The Meadville Tribune
Monday, September 29, 2014

CONNEAUT LAKE  ̶  Conneaut Lake Middle School hosts an arts engagement event in collaboration with its Title 1 Reading program, Allegheny College and the Conneaut Lake Borough to gather community stories and share Conneaut Lake’s history.

“Celebrating Our Town’s Story through Art, History, Nature and Culture,” October 8 from 5 to 8 p.m. at the middle school, serves as the launch event for Conneaut Lake Borough’s National Endowment for the Arts (NEA) Our Town grant, which results in a public art trail connecting the downtown business district to Ice House Park and Fireman’s Beach.

The event features presentations by Conneaut Lake Middle School students relating to Native American culture and local history, food prepared by Conneaut Area Senior High School culinary arts students, and several opportunities for residents to share stories of their life at Conneaut Lake.

Guest speaker David V. Hunt, founder of the Community Building Storytelling Project and nationally known community organizer, facilitates two interactive storytelling and listening workshops.  In these 90-minute workshops, participants have an opportunity to share three to five-minute stories about how the Conneaut Lake community has shaped their life’s journey, what they value most about Conneaut Lake and their hopes for their town’s future.

Beginning at 5:15 in the gym, participants in the community storytelling workshops share and record stories based on personal and community memorabilia.  Participants are invited to contribute their stories and objects (such as photos, books, tools and memorabilia) to a community time capsule, which will be created that evening.

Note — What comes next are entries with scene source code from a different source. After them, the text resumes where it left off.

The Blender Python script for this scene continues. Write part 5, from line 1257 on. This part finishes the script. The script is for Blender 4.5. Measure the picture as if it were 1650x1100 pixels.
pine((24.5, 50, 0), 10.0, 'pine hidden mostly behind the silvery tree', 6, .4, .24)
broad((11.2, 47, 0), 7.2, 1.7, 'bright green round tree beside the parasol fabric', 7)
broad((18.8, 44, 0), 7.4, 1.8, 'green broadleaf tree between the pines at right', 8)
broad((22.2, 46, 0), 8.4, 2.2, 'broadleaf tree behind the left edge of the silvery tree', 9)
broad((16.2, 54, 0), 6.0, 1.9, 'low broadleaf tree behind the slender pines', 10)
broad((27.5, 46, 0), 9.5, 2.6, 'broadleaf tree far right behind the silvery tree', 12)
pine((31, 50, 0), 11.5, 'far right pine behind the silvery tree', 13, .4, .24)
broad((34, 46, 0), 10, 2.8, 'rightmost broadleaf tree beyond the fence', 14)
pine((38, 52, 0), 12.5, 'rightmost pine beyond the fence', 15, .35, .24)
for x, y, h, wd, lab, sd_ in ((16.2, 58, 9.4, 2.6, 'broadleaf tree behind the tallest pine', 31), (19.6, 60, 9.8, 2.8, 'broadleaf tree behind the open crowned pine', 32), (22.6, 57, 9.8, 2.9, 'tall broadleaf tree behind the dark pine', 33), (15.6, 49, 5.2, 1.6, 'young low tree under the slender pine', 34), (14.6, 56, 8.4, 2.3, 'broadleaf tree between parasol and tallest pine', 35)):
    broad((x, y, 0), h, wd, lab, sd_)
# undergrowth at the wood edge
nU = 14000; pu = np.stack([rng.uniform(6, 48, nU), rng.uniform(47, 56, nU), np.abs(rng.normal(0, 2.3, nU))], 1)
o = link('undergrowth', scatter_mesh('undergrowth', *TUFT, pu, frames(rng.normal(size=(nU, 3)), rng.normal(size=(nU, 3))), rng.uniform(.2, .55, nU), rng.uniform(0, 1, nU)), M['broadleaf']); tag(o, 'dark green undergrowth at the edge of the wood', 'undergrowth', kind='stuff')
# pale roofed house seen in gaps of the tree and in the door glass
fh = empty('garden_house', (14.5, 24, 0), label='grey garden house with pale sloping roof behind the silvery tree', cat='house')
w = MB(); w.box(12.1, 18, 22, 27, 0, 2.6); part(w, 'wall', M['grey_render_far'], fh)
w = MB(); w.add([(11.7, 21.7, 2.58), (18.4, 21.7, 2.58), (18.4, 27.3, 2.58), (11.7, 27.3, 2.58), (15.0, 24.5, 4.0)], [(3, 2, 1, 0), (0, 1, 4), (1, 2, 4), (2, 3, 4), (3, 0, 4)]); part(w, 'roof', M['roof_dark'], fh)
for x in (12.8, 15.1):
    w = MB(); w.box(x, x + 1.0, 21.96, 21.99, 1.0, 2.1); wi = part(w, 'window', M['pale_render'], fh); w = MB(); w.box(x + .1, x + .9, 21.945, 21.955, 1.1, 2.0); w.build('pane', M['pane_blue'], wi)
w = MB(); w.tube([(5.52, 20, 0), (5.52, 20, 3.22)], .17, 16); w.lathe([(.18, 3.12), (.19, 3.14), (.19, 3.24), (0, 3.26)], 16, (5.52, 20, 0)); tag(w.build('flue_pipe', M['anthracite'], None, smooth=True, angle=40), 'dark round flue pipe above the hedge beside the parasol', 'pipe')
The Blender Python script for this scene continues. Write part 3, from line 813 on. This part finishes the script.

At a follow-up workshop at Fireman’s Beach during summer 2015, the time capsule will be reopened and the objects and stories used in a community art event.  Participants who do not want to donate their objects may also have their objects scanned or photographed for inclusion in the time capsule.  All stories become part of a collection of community stories.

“We encourage year-round and summer residents of Conneaut Lake to  bring not only their stories but also objects related to those stories, if they have them,” said Amara Geffen, who is serving as the project’s lead artist.  “Community storytelling and community listening  ̶  exploring and sharing Conneaut Lake’s history through the lives of its residents  ̶  is at the heart of our NEA Our Town project.  These stories will also inform the design of the sculptures for the public art trail.”

Participants also have the opportunity to record shared conversations, modeled upon the nationally known StoryCorps project, about life in Conneaut Lake and to participate in interview sessions to record their individual stories.

Allegheny College students enrolled in two course that focus on community storytelling and public art will assist throughout the evening, interviewing residents, facilitating the recording of shared conversations, and leading hands-on arts activities to help gather community stories and images for the art trail.
To become more familiar with Conneaut Lake, the Allegheny College students visited the Conneaut Lake Historical Society, Fireman’s Beach, Ice House Park, the Central Downtown Business District and Conneaut Lake Park and also met with local resident Jack Dearing  and other community leaders for an introduction to local history.

The NEA’s Our Town program supports creative placemaking projects that contribute to the livability of communities and help transform them into lively, beautiful and sustainable places with the arts at their core.